[A run of records]
----------

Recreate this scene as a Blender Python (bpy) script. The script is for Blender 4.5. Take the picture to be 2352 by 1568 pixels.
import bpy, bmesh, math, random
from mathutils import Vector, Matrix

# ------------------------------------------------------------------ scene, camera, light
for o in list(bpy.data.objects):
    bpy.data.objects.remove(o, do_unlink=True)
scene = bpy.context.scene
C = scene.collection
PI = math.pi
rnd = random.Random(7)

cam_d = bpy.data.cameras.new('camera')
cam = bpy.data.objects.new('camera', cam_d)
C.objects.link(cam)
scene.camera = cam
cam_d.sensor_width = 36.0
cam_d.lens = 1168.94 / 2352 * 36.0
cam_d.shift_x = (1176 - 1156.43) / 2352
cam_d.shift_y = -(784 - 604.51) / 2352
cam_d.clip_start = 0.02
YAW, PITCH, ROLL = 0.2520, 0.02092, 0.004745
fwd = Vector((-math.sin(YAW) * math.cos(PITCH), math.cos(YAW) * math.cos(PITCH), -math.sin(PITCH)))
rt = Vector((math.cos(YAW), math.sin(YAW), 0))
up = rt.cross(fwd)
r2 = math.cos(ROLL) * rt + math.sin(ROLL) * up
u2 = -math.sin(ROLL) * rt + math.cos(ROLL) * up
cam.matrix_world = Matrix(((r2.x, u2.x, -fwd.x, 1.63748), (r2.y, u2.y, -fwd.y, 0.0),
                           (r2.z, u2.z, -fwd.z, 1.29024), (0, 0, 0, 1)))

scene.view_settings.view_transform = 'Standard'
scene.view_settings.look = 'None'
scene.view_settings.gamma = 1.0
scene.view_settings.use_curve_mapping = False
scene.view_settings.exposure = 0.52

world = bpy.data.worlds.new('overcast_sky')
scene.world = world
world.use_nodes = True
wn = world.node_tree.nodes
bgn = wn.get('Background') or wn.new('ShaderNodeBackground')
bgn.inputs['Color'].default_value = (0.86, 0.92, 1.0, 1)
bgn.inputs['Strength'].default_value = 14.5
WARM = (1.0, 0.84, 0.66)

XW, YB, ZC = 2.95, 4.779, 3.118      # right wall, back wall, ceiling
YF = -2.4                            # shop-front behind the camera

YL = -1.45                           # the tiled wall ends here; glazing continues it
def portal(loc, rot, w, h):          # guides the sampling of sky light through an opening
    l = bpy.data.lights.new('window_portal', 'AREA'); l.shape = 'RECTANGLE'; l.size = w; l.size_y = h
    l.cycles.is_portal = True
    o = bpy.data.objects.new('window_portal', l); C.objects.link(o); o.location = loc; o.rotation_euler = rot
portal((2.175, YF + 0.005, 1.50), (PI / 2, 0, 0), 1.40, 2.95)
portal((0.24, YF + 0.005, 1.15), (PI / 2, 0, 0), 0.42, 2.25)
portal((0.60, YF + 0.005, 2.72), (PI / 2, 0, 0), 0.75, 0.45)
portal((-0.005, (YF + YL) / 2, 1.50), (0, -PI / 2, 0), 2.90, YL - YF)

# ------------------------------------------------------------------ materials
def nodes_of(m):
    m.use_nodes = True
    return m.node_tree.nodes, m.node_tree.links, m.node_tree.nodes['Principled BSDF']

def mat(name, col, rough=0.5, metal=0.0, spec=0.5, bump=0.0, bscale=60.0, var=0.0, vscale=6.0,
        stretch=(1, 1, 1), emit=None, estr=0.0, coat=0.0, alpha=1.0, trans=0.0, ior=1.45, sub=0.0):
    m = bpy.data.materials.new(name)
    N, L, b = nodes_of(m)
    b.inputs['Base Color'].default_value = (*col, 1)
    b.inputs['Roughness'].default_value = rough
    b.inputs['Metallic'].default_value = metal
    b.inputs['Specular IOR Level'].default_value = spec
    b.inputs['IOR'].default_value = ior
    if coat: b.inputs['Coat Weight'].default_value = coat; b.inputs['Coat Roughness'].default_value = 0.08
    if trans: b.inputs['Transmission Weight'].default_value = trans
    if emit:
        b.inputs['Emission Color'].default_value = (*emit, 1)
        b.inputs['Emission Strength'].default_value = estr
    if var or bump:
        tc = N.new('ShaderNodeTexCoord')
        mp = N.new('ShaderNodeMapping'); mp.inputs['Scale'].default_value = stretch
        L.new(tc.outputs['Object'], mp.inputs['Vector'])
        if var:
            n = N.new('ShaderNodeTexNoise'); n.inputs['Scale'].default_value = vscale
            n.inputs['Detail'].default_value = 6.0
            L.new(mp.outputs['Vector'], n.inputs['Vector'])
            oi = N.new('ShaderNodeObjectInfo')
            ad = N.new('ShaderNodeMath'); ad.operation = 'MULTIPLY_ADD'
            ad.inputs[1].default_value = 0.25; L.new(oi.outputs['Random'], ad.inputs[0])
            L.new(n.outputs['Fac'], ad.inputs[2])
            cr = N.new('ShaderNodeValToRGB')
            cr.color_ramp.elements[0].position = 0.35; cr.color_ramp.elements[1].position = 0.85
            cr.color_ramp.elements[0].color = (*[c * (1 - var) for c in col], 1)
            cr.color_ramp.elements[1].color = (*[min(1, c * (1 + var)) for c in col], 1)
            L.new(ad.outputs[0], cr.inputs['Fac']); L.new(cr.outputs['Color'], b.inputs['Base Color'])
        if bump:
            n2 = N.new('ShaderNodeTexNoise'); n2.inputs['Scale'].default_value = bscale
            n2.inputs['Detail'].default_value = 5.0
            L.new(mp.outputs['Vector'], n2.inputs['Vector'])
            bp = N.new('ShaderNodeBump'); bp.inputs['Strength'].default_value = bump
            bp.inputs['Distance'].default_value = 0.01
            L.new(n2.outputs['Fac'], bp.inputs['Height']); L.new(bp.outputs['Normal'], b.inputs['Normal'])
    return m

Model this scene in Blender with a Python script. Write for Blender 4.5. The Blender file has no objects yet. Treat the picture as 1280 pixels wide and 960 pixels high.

----------

THE EXERCISE -> Lines from the start of the material above through the line containing "rnd = random.Random(7)" are to be duplicated exactly, and only those.

EXERCISE OUTPUT ->
Recreate this scene as a Blender Python (bpy) script. The script is for Blender 4.5. Take the picture to be 2352 by 1568 pixels.
import bpy, bmesh, math, random
from mathutils import Vector, Matrix

# ------------------------------------------------------------------ scene, camera, light
for o in list(bpy.data.objects):
    bpy.data.objects.remove(o, do_unlink=True)
scene = bpy.context.scene
C = scene.collection
PI = math.pi
rnd = random.Random(7)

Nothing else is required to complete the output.